╔══
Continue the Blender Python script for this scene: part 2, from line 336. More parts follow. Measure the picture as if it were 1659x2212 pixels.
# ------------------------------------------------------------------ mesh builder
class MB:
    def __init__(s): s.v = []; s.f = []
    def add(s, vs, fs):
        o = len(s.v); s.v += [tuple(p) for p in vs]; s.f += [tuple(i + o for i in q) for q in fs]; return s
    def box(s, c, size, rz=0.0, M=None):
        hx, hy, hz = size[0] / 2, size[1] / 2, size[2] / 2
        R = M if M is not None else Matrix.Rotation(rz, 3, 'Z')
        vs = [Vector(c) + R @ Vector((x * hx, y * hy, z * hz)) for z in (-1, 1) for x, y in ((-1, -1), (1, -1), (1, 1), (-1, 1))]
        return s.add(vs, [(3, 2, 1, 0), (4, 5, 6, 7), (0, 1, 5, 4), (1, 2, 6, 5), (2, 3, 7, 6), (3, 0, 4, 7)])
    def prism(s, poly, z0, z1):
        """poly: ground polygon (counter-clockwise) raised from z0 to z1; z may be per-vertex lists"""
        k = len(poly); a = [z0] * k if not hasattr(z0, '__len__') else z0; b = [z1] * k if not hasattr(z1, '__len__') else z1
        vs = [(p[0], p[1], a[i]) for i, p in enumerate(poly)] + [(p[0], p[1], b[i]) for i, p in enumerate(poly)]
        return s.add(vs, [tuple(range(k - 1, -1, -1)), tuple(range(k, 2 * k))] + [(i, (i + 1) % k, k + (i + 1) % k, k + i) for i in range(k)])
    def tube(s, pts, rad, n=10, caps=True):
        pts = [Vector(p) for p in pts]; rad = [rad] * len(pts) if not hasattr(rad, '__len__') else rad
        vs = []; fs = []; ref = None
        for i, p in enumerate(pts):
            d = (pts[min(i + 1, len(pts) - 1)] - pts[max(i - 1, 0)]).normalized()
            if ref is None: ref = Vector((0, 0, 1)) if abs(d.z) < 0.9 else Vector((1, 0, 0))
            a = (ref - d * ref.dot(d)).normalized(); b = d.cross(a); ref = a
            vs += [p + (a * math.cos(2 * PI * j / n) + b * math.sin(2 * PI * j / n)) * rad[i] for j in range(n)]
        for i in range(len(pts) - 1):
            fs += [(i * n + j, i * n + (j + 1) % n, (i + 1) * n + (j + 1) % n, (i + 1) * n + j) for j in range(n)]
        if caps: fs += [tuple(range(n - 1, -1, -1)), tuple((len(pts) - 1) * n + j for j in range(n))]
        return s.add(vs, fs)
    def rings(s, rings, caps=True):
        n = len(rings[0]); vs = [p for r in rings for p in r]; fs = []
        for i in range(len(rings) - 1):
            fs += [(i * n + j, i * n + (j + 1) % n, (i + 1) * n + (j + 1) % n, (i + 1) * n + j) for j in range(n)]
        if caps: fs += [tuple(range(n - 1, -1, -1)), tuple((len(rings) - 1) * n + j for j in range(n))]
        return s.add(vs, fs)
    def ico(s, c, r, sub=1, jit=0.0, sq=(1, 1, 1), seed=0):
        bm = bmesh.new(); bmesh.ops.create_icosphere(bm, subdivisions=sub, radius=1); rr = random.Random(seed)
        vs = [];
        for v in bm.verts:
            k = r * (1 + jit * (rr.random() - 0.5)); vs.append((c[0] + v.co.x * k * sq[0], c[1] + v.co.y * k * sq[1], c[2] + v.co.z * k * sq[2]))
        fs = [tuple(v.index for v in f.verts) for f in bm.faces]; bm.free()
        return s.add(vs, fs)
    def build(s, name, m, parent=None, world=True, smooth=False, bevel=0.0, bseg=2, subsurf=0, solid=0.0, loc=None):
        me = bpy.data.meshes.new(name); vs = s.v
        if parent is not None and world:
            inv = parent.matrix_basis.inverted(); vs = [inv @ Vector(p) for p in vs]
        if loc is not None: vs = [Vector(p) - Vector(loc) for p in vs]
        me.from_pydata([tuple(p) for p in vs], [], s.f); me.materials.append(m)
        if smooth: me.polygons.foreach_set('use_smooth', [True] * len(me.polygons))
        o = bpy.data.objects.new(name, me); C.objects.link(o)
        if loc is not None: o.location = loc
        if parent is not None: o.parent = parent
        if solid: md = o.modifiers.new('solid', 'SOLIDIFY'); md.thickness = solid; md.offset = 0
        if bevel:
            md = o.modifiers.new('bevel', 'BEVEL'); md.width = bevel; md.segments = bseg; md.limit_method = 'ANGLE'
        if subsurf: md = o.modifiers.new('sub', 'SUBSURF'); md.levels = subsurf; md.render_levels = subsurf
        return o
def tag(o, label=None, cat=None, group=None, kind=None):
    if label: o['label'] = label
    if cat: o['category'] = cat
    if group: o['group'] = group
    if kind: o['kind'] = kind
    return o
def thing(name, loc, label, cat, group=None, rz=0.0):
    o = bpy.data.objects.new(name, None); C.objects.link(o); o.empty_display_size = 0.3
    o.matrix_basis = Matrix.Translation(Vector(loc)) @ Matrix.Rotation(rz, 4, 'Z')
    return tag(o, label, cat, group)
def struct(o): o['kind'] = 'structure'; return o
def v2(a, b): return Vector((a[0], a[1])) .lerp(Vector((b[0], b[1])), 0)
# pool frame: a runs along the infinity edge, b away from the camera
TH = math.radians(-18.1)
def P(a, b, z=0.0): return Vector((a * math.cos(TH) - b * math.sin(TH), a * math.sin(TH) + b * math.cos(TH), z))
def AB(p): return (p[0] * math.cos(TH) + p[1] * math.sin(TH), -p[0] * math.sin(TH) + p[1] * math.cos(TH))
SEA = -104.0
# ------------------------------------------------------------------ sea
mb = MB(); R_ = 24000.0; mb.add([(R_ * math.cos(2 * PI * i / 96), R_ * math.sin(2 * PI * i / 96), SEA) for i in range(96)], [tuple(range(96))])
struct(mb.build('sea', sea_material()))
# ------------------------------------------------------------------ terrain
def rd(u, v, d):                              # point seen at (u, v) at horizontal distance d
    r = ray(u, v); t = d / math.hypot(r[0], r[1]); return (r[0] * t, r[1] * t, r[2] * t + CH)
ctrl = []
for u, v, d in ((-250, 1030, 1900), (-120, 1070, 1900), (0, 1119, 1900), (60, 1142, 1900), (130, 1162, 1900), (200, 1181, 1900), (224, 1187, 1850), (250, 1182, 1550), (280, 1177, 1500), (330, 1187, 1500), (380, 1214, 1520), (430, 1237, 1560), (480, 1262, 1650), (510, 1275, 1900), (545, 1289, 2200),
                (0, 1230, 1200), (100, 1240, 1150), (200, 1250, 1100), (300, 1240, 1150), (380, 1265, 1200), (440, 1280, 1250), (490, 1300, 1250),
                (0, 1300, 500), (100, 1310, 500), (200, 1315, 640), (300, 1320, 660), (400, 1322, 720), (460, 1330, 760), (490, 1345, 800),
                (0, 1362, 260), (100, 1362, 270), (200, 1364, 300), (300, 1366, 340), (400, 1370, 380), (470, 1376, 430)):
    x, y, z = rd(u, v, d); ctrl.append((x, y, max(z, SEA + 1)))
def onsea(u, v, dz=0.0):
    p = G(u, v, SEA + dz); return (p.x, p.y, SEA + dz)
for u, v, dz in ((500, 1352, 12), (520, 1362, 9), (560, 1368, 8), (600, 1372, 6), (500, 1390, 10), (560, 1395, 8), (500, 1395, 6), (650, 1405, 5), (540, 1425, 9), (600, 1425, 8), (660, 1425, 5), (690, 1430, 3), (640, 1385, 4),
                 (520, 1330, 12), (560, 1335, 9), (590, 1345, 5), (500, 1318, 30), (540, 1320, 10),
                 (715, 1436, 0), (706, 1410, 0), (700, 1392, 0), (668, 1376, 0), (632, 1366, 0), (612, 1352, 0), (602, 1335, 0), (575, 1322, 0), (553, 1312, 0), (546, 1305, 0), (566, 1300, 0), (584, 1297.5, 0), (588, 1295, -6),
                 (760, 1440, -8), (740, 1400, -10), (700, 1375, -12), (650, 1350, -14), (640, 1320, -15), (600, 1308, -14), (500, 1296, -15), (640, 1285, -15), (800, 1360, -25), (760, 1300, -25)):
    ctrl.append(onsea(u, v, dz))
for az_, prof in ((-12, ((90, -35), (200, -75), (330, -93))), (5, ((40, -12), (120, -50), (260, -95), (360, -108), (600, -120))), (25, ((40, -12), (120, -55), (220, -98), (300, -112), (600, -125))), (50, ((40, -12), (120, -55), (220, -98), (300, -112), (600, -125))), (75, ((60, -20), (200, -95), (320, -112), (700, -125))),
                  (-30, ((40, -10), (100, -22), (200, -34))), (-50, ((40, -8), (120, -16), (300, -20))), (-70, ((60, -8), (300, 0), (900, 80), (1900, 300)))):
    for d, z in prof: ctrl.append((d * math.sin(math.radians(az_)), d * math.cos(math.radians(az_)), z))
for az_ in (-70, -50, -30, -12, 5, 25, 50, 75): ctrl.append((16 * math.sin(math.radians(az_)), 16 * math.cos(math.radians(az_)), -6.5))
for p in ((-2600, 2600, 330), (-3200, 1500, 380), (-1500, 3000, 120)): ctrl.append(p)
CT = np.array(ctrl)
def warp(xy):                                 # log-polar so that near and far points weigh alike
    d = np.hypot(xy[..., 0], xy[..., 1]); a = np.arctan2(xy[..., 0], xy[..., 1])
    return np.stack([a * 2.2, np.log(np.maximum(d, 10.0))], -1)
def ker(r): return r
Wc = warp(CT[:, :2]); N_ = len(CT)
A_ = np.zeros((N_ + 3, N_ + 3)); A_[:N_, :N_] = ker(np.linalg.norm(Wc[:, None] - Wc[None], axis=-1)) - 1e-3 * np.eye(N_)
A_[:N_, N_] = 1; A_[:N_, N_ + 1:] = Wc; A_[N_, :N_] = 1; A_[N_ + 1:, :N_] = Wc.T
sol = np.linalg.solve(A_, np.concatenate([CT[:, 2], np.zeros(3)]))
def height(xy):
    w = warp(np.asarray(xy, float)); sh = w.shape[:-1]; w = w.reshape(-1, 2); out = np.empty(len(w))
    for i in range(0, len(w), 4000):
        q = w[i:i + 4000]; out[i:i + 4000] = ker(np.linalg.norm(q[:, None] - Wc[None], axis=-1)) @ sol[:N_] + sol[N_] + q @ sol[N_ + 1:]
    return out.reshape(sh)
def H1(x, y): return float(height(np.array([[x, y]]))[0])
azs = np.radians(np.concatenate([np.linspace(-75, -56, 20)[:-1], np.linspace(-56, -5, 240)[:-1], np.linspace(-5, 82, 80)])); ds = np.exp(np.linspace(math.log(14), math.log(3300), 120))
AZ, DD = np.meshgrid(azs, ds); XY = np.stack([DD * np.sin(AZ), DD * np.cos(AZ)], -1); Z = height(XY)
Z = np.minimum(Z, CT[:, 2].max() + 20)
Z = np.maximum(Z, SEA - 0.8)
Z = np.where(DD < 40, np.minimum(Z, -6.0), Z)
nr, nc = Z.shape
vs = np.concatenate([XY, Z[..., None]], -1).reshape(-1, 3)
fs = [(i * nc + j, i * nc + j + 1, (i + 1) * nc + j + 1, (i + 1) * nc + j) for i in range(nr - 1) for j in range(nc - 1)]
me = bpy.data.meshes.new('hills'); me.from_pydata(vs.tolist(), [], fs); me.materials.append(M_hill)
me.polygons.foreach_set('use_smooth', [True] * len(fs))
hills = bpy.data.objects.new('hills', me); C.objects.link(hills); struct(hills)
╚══
PROBLEM DESCRIPTION
Find the line containing "me.polygons.foreach_set('use_smooth', [True] * len(fs))". Reproduce it exactly, along with every line after it through the last.

THE COMPLETED TASK
me.polygons.foreach_set('use_smooth', [True] * len(fs))
hills = bpy.data.objects.new('hills', me); C.objects.link(hills); struct(hills)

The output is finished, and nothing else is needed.